== Written request ==
Copy every line of the listing that holds the string "pixels".

== Records for processing ==
----
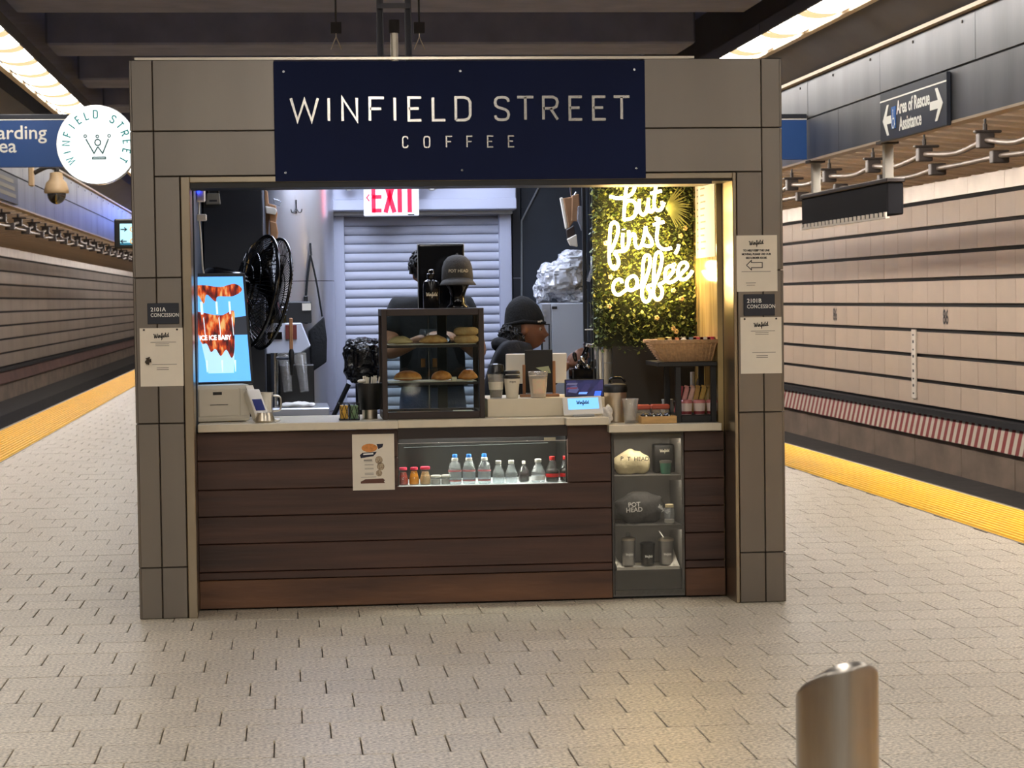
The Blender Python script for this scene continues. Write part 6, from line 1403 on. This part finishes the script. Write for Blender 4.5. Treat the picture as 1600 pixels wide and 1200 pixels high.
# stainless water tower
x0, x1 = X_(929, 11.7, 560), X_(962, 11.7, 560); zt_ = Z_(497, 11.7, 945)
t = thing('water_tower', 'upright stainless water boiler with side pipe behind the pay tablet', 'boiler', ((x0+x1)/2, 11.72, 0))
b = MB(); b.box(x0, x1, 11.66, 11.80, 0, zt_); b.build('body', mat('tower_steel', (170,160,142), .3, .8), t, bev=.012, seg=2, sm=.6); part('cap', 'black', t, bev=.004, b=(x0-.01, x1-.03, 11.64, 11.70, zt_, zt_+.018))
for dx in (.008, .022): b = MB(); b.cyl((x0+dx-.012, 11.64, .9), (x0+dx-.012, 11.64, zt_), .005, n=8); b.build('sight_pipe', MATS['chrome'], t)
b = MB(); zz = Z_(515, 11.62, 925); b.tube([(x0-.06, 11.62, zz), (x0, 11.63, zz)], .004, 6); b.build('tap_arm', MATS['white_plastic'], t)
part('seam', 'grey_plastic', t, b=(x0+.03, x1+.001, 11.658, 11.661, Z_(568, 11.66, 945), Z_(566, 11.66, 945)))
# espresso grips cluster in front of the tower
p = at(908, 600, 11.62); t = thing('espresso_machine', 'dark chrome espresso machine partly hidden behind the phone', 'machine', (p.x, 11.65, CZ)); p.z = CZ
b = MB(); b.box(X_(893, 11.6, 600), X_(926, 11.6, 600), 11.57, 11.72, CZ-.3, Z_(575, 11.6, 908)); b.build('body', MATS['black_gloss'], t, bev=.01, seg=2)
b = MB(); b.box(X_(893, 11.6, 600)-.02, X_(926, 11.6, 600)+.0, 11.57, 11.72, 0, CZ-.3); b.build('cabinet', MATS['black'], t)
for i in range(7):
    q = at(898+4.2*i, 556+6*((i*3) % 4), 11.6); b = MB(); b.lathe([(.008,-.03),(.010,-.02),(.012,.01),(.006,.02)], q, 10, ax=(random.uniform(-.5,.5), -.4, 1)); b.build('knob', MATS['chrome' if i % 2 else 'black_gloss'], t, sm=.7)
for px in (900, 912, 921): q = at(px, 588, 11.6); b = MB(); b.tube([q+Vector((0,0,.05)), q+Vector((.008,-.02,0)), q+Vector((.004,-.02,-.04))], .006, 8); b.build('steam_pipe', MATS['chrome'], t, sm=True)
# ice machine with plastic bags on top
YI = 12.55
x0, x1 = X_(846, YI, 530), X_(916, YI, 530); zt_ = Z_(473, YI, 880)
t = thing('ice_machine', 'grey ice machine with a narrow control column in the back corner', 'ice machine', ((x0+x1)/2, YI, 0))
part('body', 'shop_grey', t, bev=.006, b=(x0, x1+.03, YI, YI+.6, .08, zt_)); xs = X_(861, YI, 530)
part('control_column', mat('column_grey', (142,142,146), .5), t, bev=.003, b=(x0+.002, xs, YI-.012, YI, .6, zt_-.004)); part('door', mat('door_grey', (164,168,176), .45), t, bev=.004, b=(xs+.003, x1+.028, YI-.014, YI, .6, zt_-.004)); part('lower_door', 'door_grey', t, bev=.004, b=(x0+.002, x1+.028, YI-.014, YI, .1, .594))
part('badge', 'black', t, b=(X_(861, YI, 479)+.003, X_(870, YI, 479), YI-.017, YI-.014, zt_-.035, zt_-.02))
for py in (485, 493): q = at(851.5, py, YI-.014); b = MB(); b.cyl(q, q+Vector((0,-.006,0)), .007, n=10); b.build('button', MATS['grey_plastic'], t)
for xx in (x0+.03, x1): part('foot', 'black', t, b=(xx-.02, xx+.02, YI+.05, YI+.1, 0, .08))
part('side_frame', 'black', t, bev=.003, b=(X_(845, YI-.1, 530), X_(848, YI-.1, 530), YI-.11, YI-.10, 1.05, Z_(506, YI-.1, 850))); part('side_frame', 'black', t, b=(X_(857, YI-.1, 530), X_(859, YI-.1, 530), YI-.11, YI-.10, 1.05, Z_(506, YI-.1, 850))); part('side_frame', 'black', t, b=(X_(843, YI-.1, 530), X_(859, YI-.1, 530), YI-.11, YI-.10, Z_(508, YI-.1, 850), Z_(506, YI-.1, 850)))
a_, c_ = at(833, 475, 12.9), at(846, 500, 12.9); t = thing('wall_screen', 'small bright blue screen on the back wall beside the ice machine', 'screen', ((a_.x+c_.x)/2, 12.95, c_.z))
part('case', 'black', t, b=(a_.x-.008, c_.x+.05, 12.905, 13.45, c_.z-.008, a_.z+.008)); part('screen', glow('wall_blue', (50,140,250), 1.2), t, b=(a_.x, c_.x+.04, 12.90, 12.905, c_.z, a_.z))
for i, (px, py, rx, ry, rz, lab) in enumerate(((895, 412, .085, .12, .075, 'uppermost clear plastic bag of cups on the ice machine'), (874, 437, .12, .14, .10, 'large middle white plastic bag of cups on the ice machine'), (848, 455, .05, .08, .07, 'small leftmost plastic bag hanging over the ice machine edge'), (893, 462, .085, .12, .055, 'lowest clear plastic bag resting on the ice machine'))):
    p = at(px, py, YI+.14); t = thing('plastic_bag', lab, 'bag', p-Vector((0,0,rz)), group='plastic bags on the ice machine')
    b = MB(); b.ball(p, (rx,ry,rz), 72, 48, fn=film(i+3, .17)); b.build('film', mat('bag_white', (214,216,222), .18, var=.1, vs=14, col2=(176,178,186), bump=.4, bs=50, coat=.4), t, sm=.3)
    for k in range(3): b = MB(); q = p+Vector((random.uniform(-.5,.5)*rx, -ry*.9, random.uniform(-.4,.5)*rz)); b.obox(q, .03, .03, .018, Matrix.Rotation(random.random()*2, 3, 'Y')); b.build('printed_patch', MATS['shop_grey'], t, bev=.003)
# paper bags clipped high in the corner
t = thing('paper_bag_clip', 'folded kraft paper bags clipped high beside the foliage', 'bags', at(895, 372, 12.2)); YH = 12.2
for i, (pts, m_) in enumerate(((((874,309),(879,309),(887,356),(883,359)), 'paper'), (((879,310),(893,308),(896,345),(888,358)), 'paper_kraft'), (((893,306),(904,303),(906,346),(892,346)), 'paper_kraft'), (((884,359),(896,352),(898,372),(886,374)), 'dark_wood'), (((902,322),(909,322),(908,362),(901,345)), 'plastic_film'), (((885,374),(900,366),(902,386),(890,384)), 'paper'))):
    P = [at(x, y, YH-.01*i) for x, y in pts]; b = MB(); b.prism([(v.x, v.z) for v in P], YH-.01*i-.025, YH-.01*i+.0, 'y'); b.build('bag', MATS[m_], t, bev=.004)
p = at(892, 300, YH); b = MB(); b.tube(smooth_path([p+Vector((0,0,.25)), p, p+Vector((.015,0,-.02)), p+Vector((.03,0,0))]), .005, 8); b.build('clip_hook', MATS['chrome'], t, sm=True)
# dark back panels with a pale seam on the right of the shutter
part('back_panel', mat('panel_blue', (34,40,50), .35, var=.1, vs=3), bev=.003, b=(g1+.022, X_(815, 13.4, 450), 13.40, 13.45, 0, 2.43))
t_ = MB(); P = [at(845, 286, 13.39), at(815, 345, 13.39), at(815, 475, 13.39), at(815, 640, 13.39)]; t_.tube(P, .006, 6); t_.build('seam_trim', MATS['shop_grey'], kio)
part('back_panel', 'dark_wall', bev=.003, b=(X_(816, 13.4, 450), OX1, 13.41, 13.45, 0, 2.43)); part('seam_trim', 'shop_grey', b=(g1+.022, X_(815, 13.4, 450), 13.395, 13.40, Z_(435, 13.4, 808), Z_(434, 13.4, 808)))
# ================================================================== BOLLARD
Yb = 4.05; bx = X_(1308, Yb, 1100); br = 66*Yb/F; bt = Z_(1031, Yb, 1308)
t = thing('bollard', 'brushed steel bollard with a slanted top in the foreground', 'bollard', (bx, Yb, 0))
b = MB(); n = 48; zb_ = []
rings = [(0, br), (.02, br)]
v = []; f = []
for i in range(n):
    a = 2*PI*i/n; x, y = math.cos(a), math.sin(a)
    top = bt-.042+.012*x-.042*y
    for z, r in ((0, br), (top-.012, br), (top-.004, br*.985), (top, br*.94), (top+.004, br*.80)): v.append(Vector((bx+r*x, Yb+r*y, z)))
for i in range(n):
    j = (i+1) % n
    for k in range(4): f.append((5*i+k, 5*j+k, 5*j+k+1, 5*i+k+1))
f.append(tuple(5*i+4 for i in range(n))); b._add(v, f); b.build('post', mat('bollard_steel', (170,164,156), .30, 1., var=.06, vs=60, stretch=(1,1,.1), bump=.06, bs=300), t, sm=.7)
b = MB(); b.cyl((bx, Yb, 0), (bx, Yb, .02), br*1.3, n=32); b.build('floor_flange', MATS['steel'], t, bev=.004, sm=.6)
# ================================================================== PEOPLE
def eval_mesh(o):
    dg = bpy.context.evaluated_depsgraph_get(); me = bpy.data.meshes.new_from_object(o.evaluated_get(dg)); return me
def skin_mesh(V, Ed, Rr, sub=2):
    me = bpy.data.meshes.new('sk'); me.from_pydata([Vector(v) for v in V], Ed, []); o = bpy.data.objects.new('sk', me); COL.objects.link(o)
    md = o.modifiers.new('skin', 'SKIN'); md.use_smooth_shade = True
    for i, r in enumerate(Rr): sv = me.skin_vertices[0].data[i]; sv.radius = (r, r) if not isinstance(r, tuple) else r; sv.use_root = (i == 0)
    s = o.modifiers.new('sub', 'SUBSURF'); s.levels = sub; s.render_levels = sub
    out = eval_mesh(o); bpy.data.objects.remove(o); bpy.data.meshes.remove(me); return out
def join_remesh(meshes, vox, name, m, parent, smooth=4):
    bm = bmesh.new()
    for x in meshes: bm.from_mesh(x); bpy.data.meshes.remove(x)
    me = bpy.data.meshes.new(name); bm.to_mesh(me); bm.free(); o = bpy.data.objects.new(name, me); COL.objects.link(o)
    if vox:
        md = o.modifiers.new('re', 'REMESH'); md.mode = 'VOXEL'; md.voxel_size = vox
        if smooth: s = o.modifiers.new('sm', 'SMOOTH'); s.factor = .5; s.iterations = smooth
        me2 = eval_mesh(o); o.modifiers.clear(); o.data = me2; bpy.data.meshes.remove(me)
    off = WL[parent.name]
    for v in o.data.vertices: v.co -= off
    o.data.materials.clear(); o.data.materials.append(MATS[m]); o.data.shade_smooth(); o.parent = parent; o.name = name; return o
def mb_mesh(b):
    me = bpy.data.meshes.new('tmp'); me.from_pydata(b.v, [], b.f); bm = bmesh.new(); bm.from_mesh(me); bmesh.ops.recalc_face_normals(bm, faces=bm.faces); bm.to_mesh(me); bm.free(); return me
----
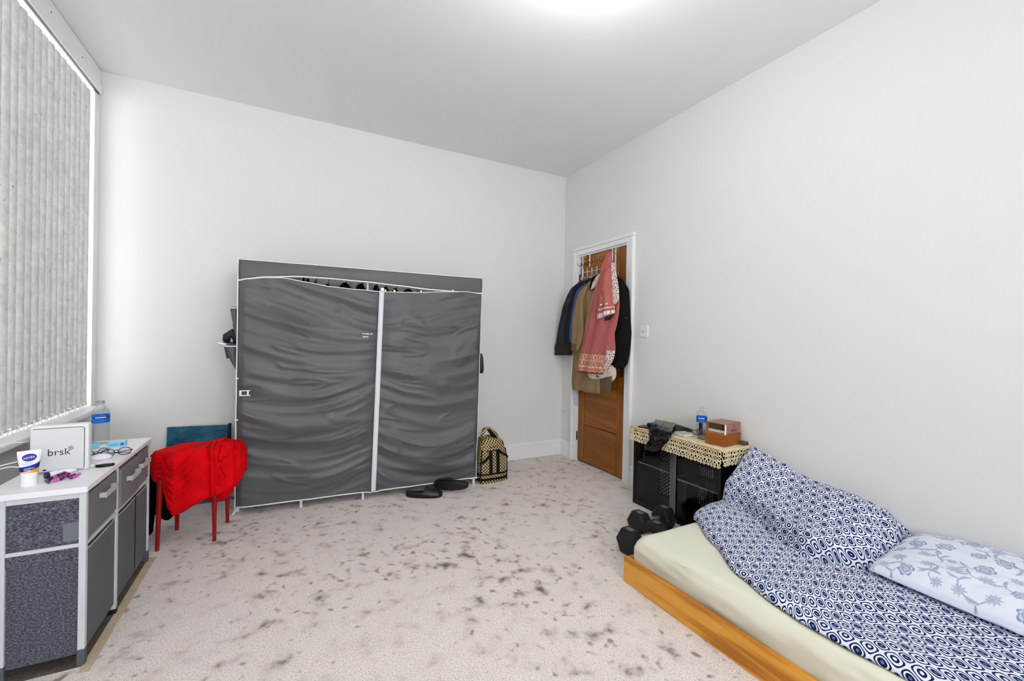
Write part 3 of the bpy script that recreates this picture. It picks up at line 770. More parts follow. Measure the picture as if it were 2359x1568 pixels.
----
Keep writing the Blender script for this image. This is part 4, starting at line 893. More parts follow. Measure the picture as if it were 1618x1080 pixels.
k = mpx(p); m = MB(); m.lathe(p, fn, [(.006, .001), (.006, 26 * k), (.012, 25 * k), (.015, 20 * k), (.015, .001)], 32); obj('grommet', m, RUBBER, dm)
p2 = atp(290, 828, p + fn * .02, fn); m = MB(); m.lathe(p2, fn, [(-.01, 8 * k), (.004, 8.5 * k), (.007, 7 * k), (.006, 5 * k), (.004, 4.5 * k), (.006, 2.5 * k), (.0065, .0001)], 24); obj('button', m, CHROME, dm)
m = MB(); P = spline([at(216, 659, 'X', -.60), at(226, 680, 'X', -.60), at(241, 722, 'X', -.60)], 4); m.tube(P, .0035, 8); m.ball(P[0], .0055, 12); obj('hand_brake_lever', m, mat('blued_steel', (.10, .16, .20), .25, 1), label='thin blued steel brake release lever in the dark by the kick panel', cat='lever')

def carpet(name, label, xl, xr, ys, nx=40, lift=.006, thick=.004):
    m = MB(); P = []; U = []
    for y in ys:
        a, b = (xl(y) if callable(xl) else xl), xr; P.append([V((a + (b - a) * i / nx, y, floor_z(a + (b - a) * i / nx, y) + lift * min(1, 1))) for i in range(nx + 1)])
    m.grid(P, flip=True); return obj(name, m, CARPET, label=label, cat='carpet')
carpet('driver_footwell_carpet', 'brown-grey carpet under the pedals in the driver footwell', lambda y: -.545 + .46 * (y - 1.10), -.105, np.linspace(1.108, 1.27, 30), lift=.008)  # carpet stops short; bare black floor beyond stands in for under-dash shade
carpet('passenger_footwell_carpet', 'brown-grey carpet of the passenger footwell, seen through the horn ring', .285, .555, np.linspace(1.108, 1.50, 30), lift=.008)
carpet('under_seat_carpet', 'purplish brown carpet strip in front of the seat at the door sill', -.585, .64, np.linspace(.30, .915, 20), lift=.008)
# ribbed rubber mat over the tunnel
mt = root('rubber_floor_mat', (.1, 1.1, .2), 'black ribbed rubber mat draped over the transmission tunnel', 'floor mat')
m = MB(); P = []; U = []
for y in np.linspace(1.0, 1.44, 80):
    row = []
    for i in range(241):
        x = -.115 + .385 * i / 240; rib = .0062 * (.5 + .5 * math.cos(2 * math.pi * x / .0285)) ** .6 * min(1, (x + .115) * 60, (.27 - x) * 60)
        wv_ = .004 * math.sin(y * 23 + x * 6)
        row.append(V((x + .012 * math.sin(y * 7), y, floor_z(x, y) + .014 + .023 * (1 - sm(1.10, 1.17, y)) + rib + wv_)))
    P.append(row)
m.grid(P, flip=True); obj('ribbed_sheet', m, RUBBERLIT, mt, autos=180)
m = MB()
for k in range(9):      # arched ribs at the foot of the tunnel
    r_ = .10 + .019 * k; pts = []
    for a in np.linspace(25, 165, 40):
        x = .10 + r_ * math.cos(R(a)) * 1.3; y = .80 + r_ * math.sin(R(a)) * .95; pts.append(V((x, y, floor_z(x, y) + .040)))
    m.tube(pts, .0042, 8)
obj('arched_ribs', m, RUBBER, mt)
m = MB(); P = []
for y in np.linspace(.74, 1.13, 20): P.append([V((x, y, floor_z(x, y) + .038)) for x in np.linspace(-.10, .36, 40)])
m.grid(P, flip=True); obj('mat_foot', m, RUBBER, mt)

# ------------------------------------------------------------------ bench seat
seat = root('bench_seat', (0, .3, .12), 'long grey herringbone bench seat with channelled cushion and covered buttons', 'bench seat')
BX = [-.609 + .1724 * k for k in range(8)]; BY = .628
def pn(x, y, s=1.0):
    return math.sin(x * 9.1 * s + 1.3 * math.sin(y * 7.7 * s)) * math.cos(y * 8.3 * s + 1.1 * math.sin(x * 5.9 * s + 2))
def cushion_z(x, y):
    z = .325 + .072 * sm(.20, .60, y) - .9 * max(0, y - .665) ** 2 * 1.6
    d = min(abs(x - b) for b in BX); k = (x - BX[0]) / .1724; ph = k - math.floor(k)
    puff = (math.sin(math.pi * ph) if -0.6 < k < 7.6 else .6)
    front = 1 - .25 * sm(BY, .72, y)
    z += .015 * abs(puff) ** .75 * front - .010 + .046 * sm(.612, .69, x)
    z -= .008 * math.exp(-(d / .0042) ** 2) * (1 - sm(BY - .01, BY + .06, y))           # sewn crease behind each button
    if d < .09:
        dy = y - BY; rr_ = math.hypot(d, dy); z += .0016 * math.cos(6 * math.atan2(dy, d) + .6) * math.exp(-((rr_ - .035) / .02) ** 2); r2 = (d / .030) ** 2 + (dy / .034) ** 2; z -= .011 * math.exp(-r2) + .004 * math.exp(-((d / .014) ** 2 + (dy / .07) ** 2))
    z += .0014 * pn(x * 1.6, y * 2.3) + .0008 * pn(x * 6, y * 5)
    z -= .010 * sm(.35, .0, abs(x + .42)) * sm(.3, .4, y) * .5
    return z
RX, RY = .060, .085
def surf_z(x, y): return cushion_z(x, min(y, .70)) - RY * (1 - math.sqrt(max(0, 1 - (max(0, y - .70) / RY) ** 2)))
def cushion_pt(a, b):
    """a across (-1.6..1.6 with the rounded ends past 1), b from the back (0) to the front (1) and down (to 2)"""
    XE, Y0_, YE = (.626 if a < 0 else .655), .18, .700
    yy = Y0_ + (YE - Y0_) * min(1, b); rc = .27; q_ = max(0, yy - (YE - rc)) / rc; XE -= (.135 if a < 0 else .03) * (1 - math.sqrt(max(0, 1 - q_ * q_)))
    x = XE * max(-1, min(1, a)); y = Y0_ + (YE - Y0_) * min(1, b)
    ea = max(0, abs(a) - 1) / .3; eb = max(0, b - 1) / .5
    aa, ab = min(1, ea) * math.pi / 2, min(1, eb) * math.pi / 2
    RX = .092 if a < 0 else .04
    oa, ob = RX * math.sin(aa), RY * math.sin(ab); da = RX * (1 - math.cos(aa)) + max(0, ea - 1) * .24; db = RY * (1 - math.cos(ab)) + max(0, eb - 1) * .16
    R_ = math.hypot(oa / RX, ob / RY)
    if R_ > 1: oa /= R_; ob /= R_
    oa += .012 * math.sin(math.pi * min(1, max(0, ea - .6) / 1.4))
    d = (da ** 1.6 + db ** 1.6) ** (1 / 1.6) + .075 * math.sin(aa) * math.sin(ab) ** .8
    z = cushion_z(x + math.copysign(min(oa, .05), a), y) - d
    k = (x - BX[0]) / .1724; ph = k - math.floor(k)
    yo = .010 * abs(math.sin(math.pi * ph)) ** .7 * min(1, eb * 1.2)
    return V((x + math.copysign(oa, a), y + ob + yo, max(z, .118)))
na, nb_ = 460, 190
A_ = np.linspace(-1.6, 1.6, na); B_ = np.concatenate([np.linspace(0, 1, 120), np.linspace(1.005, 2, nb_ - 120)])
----
== Output for this exercise ==
The Blender Python script for this scene continues. Write part 6, from line 1403 on. This part finishes the script. Write for Blender 4.5. Treat the picture as 1600 pixels wide and 1200 pixels high.
Write part 3 of the bpy script that recreates this picture. It picks up at line 770. More parts follow. Measure the picture as if it were 2359x1568 pixels.
Keep writing the Blender script for this image. This is part 4, starting at line 893. More parts follow. Measure the picture as if it were 1618x1080 pixels.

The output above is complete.